Это – уникальный, неповторимый образ в архитектуре Ирана, не могущий хотя бы отчасти не повлиять на зодчество всего Ирана. В сефевидское время в Исфагане возникает еще больший комплекс построек с семантическим центром – мечетью Шаха, что продолжает непрерывность купольного пространства города. Оба комплекса соединяет длинная сводчато-купольная цепь знаменитого исфаганского базара.
Пространственная непрерывность сводчатой оболочки была характерна для многих иранских городов, не менее выразительно она сформировалась к XVI в. в Бухаре. Центр города был образован как единое сводчато-купольное пространство, в котором организующую роль играла цепь купольных торговых центров, стягивающих в единое целое многие известные купольные медресе, мечети и караван-сараи города (ил. 102)140. Об особом значении арок и куполов для Бухары говорит именование торговых центров словом, вмещающим несколько значений – арка, свод, айван (tāq). На объемлющий языково-архитектурный термин tāq следует обратить особое внимание, ибо он вместе с обозначением купола (gunbad) предопределял доминанту непрерывного сводчато-купольного пространства не только Бухары, но и всего обширного ираноязычного региона, включая и Ирак с Багдадом.
Так обстоит дело с иранским миром. В последнее время был выдвинут концептуальный образ дислокализованного города в арабских и тюркских странах (Каир, Аллепо, города Османской империи)141. На наш взгляд, рассуждения авторов о мусульманском городе лишены основания, поскольку, как мы видели, иранская концепция города обладает сугубой централизацией и, соответственно, динамичной лока-лизованностью иранских городов. «Интраурбанистическая» взаимосвязанность городов восточного и западного Ирана осуществляется через город Исфаган142.
Живописная картина непрерывной купольно-сводчатой оболочки дополнялась в Бухаре минаретами, среди которых выделялся минарет Калан (Kalan)143 1128 г. «Существо ткани города зиждется на исторической памяти, то есть там, где хранятся и проекты будущего»144. Архитектурных черт сводчатой длительности саманидской Бухары не дошло, однако избранный горизонт памяти об этом сохранился, и в XIV–XVI вв. город, его близкие и далекие окрестности обрели его вновь. Надо добавить, что за годы советской власти много было сделано для того, чтобы нарушить сводчатую непрерывность города, но столь мощных усилий не хватило, целостность сводчатой оболочки города прочитывается до сих пор.
Из сказанного следует вывод о том, что истинным Событием в архитектуре Великого Хорасана и Ирана с IX до XVII в. была постоянно возобновляемая непрерывность сводчатой оболочки.
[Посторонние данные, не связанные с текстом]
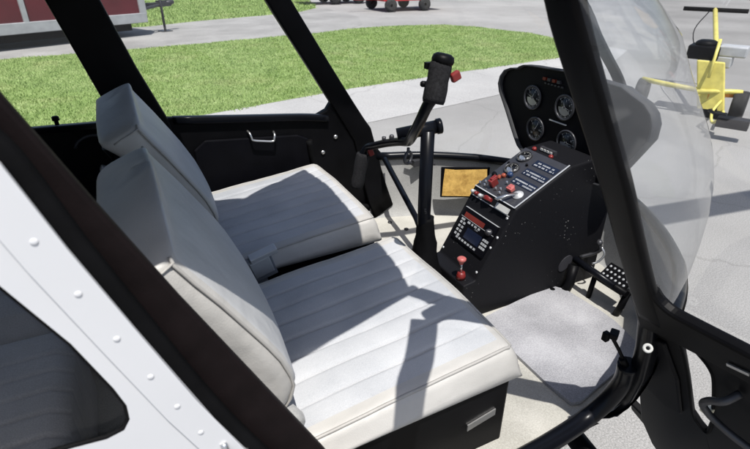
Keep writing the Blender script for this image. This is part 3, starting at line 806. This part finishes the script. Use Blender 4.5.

Скажем больше, появление крещатых в плане портально-арочных и айванных медресе и мечетей в одном из креативных центров этого пространства целиком и полностью обязано, говоря словами теоретиков гештальта, «хорошей непрерывности» сводчатого пространства.
Бухара, Самарканд, Герат, Мешхед и Исфаган в наиболее выразительной форме передают сложившийся тип городской застройки, в которой арка, свод и купол оказывались доминатными конструктами, создающими ткань целостного эстетического образа архитектуры этого обширного региона. А в целом все городское и сельское пространство Восточного Ирана к тимуридскому времени было подчинено непрерывности купольно-сводчатой оболочки. Во многом тому способствовали множественные купольные мавзолеи и портально-сводчатые караван-сараи. Заметим при этом, что непрерывность сводчатого пространства Великого Хорасана и Ирана была далека от колончатого пространства арабского региона. В данном замечании речь идет о расстановке акцентов, ибо в арабском мире колонное пространство гипостиля было отличительным признаком этой архитектуры. Своды и купола арабского мира были не столь рафинированы и объемны. Лишь центрально-купольная архитектура османской Турции может быть поставлена в один ряд с поздним зодчеством Ирана в сефевидское время.